_WHAT YOU NEED TO DO_
Restate all the material verbatim, except for the pictures.

··· DATA SECTION ···

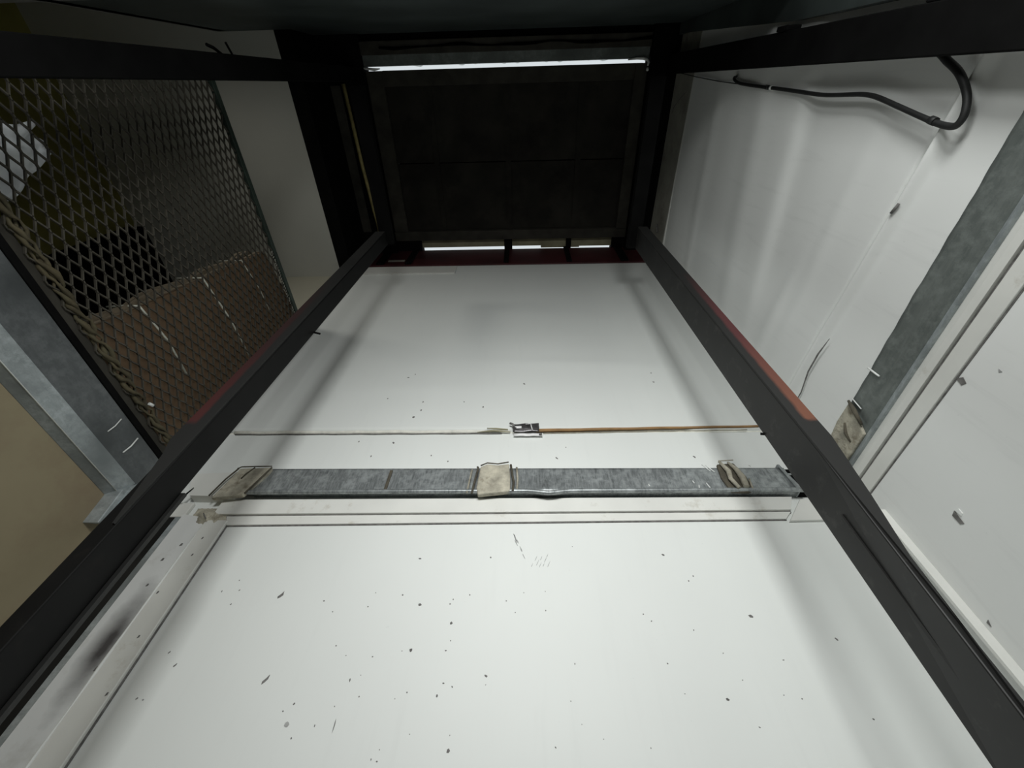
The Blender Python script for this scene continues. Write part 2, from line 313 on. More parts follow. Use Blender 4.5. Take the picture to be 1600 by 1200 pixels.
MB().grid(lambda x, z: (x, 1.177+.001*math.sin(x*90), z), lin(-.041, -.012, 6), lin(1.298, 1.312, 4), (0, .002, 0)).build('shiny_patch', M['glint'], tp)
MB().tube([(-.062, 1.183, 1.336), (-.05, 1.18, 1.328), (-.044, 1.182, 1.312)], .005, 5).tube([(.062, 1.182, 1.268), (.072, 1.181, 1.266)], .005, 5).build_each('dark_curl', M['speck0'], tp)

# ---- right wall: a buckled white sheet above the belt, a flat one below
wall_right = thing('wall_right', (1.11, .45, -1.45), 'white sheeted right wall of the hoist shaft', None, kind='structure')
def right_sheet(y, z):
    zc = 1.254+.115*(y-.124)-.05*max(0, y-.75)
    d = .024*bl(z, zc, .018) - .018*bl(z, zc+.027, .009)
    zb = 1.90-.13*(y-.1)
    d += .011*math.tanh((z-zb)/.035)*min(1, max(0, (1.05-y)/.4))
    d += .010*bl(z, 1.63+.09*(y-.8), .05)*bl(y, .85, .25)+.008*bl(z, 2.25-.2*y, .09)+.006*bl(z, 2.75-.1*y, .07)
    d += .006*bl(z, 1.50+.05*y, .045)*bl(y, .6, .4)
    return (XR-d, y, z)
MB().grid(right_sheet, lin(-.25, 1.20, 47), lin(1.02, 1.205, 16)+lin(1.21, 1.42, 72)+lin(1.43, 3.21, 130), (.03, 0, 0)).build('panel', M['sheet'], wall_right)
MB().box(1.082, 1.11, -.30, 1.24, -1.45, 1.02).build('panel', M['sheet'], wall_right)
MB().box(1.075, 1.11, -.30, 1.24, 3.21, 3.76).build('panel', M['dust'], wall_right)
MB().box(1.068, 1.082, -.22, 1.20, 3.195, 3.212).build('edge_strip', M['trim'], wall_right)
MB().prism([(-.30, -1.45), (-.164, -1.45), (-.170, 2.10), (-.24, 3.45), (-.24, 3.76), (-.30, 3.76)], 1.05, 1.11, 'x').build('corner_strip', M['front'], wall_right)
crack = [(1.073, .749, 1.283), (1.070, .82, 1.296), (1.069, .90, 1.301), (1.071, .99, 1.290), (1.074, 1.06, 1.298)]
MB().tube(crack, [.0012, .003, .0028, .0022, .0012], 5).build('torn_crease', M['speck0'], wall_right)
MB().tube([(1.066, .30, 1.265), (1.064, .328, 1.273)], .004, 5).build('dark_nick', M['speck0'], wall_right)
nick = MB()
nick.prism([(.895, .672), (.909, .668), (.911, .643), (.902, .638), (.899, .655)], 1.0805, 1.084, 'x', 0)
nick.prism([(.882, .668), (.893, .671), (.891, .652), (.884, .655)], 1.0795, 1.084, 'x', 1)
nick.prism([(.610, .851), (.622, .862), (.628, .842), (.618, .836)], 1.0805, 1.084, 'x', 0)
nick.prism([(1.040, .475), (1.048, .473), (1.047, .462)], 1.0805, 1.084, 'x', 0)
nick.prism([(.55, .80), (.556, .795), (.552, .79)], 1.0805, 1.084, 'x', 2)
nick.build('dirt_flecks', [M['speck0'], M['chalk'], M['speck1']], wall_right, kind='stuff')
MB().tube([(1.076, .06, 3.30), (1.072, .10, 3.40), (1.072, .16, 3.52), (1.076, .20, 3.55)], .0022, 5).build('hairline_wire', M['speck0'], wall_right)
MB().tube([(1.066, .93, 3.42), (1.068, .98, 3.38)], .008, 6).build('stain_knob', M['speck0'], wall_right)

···

_RESULT_
The Blender Python script for this scene continues. Write part 2, from line 313 on. More parts follow. Use Blender 4.5. Take the picture to be 1600 by 1200 pixels.
MB().grid(lambda x, z: (x, 1.177+.001*math.sin(x*90), z), lin(-.041, -.012, 6), lin(1.298, 1.312, 4), (0, .002, 0)).build('shiny_patch', M['glint'], tp)
MB().tube([(-.062, 1.183, 1.336), (-.05, 1.18, 1.328), (-.044, 1.182, 1.312)], .005, 5).tube([(.062, 1.182, 1.268), (.072, 1.181, 1.266)], .005, 5).build_each('dark_curl', M['speck0'], tp)

# ---- right wall: a buckled white sheet above the belt, a flat one below
wall_right = thing('wall_right', (1.11, .45, -1.45), 'white sheeted right wall of the hoist shaft', None, kind='structure')
def right_sheet(y, z):
    zc = 1.254+.115*(y-.124)-.05*max(0, y-.75)
    d = .024*bl(z, zc, .018) - .018*bl(z, zc+.027, .009)
    zb = 1.90-.13*(y-.1)
    d += .011*math.tanh((z-zb)/.035)*min(1, max(0, (1.05-y)/.4))
    d += .010*bl(z, 1.63+.09*(y-.8), .05)*bl(y, .85, .25)+.008*bl(z, 2.25-.2*y, .09)+.006*bl(z, 2.75-.1*y, .07)
    d += .006*bl(z, 1.50+.05*y, .045)*bl(y, .6, .4)
    return (XR-d, y, z)
MB().grid(right_sheet, lin(-.25, 1.20, 47), lin(1.02, 1.205, 16)+lin(1.21, 1.42, 72)+lin(1.43, 3.21, 130), (.03, 0, 0)).build('panel', M['sheet'], wall_right)
MB().box(1.082, 1.11, -.30, 1.24, -1.45, 1.02).build('panel', M['sheet'], wall_right)
MB().box(1.075, 1.11, -.30, 1.24, 3.21, 3.76).build('panel', M['dust'], wall_right)
MB().box(1.068, 1.082, -.22, 1.20, 3.195, 3.212).build('edge_strip', M['trim'], wall_right)
MB().prism([(-.30, -1.45), (-.164, -1.45), (-.170, 2.10), (-.24, 3.45), (-.24, 3.76), (-.30, 3.76)], 1.05, 1.11, 'x').build('corner_strip', M['front'], wall_right)
crack = [(1.073, .749, 1.283), (1.070, .82, 1.296), (1.069, .90, 1.301), (1.071, .99, 1.290), (1.074, 1.06, 1.298)]
MB().tube(crack, [.0012, .003, .0028, .0022, .0012], 5).build('torn_crease', M['speck0'], wall_right)
MB().tube([(1.066, .30, 1.265), (1.064, .328, 1.273)], .004, 5).build('dark_nick', M['speck0'], wall_right)
nick = MB()
nick.prism([(.895, .672), (.909, .668), (.911, .643), (.902, .638), (.899, .655)], 1.0805, 1.084, 'x', 0)
nick.prism([(.882, .668), (.893, .671), (.891, .652), (.884, .655)], 1.0795, 1.084, 'x', 1)
nick.prism([(.610, .851), (.622, .862), (.628, .842), (.618, .836)], 1.0805, 1.084, 'x', 0)
nick.prism([(1.040, .475), (1.048, .473), (1.047, .462)], 1.0805, 1.084, 'x', 0)
nick.prism([(.55, .80), (.556, .795), (.552, .79)], 1.0805, 1.084, 'x', 2)
nick.build('dirt_flecks', [M['speck0'], M['chalk'], M['speck1']], wall_right, kind='stuff')
MB().tube([(1.076, .06, 3.30), (1.072, .10, 3.40), (1.072, .16, 3.52), (1.076, .20, 3.55)], .0022, 5).build('hairline_wire', M['speck0'], wall_right)
MB().tube([(1.066, .93, 3.42), (1.068, .98, 3.38)], .008, 6).build('stain_knob', M['speck0'], wall_right)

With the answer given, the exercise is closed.